**Exercise objective**
Copy out the line containing "Keep writing the" and each line after it, through the last one in the material, exactly as written.

**Provided material**
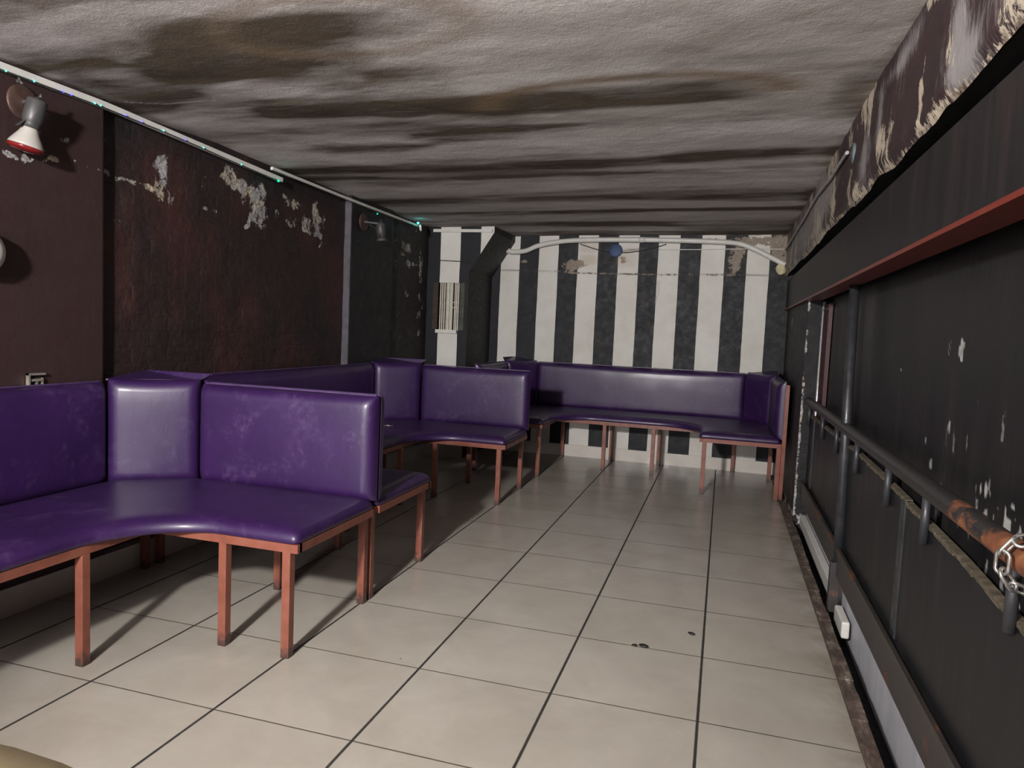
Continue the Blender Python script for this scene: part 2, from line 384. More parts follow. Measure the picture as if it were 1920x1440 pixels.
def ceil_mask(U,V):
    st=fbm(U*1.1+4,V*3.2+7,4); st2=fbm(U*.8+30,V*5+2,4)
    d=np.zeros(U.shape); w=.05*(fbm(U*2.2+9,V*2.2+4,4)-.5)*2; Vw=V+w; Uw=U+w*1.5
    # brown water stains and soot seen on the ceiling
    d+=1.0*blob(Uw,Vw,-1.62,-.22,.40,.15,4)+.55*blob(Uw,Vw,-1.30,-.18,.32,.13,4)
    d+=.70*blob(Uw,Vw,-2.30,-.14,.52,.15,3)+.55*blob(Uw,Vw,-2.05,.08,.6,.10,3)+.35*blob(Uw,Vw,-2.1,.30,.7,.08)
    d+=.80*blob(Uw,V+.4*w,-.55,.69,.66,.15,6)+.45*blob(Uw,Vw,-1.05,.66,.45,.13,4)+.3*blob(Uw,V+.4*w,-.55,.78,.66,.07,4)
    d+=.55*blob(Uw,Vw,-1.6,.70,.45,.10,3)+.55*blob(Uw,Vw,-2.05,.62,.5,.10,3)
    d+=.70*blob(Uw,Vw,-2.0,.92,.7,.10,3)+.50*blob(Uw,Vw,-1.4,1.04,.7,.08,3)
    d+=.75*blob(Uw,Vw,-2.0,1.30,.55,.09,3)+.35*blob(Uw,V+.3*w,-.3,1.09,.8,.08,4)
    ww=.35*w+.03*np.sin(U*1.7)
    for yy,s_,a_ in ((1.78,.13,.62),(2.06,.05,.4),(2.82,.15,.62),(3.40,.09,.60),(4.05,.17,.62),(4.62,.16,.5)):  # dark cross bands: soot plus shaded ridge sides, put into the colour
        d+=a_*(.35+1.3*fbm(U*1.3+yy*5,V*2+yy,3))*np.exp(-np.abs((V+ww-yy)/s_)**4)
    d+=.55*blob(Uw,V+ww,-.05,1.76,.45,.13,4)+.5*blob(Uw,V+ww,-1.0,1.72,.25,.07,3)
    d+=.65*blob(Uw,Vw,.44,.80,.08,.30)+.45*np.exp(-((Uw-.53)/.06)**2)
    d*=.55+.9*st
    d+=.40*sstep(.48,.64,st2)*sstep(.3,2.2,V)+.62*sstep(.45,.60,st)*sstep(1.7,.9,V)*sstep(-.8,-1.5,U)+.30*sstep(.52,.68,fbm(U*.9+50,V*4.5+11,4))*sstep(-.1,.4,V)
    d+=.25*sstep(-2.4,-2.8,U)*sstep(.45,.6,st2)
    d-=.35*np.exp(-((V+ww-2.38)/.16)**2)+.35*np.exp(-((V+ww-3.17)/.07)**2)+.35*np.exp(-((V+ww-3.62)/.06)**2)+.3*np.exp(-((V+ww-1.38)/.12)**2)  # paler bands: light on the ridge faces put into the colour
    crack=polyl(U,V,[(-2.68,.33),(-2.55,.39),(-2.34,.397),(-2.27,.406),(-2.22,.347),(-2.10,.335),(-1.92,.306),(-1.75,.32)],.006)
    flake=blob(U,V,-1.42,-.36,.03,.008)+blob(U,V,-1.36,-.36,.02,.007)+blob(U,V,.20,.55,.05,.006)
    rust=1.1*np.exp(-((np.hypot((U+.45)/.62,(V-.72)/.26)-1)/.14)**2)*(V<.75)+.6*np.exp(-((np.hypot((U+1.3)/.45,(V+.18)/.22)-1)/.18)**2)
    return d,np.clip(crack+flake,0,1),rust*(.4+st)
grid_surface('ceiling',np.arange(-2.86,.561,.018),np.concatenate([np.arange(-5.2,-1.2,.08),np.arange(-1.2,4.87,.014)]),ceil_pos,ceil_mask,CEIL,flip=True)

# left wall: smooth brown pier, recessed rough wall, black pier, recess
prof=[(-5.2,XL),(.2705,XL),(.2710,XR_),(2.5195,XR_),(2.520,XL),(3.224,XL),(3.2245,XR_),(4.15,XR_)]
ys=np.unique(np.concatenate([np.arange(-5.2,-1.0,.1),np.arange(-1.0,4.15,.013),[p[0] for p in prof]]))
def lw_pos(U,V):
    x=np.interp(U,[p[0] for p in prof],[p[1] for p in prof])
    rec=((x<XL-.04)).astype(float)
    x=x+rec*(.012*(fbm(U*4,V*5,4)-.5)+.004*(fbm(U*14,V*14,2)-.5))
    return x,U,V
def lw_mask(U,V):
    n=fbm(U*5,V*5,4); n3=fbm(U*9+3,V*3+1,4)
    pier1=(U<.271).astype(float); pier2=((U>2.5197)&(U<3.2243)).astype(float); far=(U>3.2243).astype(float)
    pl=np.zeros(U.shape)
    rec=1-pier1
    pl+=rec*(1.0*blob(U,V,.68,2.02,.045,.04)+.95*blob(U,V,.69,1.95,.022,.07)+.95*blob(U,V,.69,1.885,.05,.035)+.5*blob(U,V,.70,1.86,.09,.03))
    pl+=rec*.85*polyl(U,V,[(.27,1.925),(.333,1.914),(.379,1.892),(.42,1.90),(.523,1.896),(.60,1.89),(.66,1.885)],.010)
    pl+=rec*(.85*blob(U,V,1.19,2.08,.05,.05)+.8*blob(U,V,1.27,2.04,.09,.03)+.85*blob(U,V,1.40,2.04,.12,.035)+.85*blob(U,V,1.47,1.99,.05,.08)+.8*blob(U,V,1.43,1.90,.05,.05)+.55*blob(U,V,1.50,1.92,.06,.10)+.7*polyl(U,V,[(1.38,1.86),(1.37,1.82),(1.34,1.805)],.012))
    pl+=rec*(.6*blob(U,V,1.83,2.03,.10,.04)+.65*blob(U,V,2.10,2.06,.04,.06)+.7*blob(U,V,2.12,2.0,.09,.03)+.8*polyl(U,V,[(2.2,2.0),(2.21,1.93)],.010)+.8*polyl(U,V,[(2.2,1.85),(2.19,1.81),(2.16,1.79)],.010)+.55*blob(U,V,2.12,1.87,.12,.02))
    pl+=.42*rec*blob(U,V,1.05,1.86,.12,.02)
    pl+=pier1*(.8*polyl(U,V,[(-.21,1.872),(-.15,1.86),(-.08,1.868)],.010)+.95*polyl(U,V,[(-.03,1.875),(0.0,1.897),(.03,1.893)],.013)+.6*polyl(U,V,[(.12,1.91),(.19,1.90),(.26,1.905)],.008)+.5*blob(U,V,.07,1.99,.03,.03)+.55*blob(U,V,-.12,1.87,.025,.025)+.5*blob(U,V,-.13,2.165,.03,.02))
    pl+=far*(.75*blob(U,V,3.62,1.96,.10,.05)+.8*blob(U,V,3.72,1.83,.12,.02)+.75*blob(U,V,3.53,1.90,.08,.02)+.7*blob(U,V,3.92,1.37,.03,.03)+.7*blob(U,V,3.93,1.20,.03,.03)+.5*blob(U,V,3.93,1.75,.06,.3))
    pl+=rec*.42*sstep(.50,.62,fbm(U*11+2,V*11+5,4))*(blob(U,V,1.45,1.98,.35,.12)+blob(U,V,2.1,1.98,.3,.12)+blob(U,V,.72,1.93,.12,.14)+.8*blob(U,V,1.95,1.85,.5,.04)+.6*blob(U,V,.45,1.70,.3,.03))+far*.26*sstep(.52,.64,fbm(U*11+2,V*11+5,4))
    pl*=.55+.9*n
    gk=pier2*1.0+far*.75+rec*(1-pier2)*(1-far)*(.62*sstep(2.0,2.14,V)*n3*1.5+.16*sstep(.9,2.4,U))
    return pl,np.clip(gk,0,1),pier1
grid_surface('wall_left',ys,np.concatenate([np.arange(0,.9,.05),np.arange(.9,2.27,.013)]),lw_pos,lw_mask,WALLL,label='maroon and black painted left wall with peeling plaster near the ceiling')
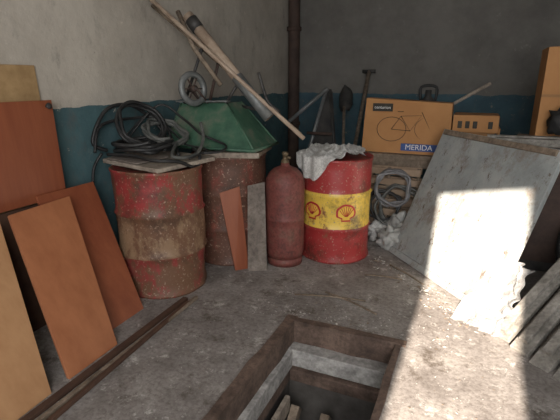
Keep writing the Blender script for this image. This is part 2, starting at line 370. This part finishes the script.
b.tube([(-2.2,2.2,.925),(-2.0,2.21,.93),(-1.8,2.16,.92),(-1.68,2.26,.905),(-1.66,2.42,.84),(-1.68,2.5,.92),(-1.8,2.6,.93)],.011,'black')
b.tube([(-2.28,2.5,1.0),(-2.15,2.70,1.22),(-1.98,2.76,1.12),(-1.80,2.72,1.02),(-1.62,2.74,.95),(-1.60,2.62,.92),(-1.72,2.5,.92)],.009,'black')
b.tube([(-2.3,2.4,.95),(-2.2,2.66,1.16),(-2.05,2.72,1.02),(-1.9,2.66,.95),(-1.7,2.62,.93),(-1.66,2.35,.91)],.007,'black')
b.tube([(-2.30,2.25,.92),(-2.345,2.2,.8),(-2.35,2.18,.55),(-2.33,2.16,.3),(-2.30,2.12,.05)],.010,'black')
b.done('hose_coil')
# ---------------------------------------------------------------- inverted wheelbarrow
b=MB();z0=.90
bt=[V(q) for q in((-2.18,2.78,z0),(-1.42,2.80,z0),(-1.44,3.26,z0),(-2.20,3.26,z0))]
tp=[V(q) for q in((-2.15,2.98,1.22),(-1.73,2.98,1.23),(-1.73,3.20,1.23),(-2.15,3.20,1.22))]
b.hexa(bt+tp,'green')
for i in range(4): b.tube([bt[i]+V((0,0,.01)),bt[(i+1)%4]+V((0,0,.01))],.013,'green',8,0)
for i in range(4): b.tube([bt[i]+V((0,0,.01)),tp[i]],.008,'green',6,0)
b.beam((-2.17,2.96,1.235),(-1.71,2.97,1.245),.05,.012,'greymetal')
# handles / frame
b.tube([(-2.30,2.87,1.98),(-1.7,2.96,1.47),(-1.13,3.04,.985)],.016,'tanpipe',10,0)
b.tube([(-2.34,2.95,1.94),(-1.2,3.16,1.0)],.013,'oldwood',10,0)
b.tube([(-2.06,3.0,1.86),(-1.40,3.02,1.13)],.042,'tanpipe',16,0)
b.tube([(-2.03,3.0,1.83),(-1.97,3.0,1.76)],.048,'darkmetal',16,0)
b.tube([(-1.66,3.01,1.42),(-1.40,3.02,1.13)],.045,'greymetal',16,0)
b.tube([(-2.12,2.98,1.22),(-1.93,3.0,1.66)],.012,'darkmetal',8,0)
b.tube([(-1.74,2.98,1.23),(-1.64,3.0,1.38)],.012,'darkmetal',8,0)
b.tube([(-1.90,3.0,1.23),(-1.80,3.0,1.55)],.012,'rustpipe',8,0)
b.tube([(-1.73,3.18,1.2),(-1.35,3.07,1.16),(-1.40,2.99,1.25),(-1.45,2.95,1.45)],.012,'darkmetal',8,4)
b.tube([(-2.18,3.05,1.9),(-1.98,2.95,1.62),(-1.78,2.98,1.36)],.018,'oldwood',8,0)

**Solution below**
Keep writing the Blender script for this image. This is part 2, starting at line 370. This part finishes the script.
b.tube([(-2.2,2.2,.925),(-2.0,2.21,.93),(-1.8,2.16,.92),(-1.68,2.26,.905),(-1.66,2.42,.84),(-1.68,2.5,.92),(-1.8,2.6,.93)],.011,'black')
b.tube([(-2.28,2.5,1.0),(-2.15,2.70,1.22),(-1.98,2.76,1.12),(-1.80,2.72,1.02),(-1.62,2.74,.95),(-1.60,2.62,.92),(-1.72,2.5,.92)],.009,'black')
b.tube([(-2.3,2.4,.95),(-2.2,2.66,1.16),(-2.05,2.72,1.02),(-1.9,2.66,.95),(-1.7,2.62,.93),(-1.66,2.35,.91)],.007,'black')
b.tube([(-2.30,2.25,.92),(-2.345,2.2,.8),(-2.35,2.18,.55),(-2.33,2.16,.3),(-2.30,2.12,.05)],.010,'black')
b.done('hose_coil')
# ---------------------------------------------------------------- inverted wheelbarrow
b=MB();z0=.90
bt=[V(q) for q in((-2.18,2.78,z0),(-1.42,2.80,z0),(-1.44,3.26,z0),(-2.20,3.26,z0))]
tp=[V(q) for q in((-2.15,2.98,1.22),(-1.73,2.98,1.23),(-1.73,3.20,1.23),(-2.15,3.20,1.22))]
b.hexa(bt+tp,'green')
for i in range(4): b.tube([bt[i]+V((0,0,.01)),bt[(i+1)%4]+V((0,0,.01))],.013,'green',8,0)
for i in range(4): b.tube([bt[i]+V((0,0,.01)),tp[i]],.008,'green',6,0)
b.beam((-2.17,2.96,1.235),(-1.71,2.97,1.245),.05,.012,'greymetal')
# handles / frame
b.tube([(-2.30,2.87,1.98),(-1.7,2.96,1.47),(-1.13,3.04,.985)],.016,'tanpipe',10,0)
b.tube([(-2.34,2.95,1.94),(-1.2,3.16,1.0)],.013,'oldwood',10,0)
b.tube([(-2.06,3.0,1.86),(-1.40,3.02,1.13)],.042,'tanpipe',16,0)
b.tube([(-2.03,3.0,1.83),(-1.97,3.0,1.76)],.048,'darkmetal',16,0)
b.tube([(-1.66,3.01,1.42),(-1.40,3.02,1.13)],.045,'greymetal',16,0)
b.tube([(-2.12,2.98,1.22),(-1.93,3.0,1.66)],.012,'darkmetal',8,0)
b.tube([(-1.74,2.98,1.23),(-1.64,3.0,1.38)],.012,'darkmetal',8,0)
b.tube([(-1.90,3.0,1.23),(-1.80,3.0,1.55)],.012,'rustpipe',8,0)
b.tube([(-1.73,3.18,1.2),(-1.35,3.07,1.16),(-1.40,2.99,1.25),(-1.45,2.95,1.45)],.012,'darkmetal',8,4)
b.tube([(-2.18,3.05,1.9),(-1.98,2.95,1.62),(-1.78,2.98,1.36)],.018,'oldwood',8,0)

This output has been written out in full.